• _Records from a data source_

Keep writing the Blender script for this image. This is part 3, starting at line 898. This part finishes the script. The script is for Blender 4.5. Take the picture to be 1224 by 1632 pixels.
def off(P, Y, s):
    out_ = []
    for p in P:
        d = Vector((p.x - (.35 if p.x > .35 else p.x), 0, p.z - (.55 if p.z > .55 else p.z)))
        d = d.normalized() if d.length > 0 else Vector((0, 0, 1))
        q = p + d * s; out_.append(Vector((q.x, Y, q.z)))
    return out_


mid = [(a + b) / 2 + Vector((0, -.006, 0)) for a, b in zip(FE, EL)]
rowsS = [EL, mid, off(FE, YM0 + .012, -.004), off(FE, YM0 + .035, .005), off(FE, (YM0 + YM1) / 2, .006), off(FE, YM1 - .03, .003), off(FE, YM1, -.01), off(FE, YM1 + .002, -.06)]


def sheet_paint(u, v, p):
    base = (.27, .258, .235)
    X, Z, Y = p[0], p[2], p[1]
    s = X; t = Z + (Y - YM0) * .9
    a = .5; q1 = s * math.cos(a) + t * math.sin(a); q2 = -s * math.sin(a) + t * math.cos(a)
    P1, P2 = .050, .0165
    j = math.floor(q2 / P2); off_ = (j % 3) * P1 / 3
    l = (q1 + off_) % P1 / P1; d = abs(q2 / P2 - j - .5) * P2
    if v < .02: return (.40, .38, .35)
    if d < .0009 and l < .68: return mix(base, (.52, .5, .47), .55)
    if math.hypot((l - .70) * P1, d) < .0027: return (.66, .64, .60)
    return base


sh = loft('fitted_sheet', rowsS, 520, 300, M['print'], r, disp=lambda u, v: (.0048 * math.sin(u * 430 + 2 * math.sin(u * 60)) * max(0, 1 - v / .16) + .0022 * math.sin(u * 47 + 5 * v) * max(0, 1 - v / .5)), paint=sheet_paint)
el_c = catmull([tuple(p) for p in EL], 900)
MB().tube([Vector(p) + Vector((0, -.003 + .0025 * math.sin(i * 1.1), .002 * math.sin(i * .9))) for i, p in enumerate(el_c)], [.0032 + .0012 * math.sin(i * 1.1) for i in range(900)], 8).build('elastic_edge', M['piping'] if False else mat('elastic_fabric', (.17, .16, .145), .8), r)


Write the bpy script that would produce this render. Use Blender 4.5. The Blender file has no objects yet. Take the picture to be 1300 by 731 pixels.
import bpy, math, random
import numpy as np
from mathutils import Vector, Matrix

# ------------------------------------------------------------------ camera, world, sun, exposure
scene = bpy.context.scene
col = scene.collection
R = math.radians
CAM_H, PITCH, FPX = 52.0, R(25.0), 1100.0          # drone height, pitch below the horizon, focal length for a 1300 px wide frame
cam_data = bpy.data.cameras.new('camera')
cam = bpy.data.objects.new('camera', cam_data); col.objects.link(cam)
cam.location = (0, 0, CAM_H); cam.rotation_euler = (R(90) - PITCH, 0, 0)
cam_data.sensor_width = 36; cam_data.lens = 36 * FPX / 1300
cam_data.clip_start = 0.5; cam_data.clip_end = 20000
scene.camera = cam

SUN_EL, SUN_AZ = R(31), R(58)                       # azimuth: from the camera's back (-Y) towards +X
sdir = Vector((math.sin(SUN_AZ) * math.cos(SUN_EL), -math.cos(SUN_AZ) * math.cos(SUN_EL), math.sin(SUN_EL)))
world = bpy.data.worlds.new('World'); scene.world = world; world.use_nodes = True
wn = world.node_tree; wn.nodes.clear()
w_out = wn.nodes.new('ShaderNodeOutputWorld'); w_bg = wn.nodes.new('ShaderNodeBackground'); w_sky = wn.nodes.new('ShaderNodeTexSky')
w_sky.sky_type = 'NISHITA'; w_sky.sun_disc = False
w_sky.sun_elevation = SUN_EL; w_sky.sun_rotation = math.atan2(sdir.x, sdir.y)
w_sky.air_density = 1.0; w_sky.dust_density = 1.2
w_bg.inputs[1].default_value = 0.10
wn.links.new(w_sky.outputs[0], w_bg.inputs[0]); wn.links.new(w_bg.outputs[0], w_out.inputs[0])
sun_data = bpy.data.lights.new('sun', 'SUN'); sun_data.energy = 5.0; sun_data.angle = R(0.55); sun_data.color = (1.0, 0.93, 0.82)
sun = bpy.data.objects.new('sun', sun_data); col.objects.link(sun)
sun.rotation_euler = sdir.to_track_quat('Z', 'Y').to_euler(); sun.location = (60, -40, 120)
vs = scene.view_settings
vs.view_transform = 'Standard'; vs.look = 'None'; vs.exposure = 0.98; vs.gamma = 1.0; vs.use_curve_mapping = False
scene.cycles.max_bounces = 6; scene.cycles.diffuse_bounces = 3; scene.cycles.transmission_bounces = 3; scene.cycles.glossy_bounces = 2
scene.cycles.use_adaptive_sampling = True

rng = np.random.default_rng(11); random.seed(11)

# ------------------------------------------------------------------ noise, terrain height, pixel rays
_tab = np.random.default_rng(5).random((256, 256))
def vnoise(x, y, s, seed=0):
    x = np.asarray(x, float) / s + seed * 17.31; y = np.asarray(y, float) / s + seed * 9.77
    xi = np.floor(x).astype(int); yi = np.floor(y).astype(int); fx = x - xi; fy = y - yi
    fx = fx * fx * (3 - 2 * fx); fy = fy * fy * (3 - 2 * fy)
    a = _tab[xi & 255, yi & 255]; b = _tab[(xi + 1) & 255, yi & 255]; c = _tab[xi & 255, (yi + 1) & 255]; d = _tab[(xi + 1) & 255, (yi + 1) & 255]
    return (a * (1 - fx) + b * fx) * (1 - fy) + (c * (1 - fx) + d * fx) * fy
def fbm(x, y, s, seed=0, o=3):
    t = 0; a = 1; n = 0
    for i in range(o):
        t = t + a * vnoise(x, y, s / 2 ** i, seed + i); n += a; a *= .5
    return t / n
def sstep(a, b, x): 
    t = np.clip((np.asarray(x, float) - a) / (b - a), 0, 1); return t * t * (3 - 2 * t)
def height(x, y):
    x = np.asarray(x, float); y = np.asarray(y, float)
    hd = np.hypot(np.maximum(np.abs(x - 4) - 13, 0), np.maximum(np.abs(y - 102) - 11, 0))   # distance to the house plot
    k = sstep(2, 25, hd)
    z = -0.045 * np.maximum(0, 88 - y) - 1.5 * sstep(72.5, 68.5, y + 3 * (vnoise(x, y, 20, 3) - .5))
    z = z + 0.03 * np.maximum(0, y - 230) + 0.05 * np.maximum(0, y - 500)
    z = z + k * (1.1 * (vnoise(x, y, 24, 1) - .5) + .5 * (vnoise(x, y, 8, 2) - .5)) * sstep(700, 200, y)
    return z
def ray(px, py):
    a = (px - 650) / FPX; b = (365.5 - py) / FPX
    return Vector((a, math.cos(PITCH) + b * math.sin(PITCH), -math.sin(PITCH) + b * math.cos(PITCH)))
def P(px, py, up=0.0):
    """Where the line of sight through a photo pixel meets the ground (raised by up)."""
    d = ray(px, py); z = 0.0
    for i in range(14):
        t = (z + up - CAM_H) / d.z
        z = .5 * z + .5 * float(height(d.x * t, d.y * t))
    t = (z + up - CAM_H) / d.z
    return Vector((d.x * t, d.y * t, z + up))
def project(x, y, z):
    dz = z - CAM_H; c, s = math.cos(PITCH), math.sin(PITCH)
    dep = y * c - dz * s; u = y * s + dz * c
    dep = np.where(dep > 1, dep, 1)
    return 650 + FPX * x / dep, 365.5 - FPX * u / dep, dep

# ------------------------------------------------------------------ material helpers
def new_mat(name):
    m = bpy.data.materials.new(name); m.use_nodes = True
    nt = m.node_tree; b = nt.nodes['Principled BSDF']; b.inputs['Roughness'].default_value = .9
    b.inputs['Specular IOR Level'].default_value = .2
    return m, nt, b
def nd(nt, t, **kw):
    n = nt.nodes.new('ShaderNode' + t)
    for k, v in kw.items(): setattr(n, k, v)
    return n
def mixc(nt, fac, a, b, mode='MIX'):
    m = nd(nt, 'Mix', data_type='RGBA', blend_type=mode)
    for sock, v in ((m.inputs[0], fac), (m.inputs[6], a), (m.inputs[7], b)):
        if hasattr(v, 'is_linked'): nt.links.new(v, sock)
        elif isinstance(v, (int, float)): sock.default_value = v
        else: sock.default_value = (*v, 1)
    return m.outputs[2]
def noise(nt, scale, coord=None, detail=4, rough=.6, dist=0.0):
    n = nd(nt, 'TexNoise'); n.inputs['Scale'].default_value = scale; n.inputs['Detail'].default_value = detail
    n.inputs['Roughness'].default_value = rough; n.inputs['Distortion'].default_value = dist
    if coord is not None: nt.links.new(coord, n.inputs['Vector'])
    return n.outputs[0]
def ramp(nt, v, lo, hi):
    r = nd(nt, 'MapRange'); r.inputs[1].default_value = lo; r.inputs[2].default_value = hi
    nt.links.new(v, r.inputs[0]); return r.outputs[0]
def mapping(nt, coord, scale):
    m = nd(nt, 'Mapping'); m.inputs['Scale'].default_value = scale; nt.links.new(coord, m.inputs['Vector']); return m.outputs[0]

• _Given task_
Lines from the beginning of the data above through the line containing "return out_" are to be returned exactly, and no others.

• _Solved exercise_
Keep writing the Blender script for this image. This is part 3, starting at line 898. This part finishes the script. The script is for Blender 4.5. Take the picture to be 1224 by 1632 pixels.
def off(P, Y, s):
    out_ = []
    for p in P:
        d = Vector((p.x - (.35 if p.x > .35 else p.x), 0, p.z - (.55 if p.z > .55 else p.z)))
        d = d.normalized() if d.length > 0 else Vector((0, 0, 1))
        q = p + d * s; out_.append(Vector((q.x, Y, q.z)))
    return out_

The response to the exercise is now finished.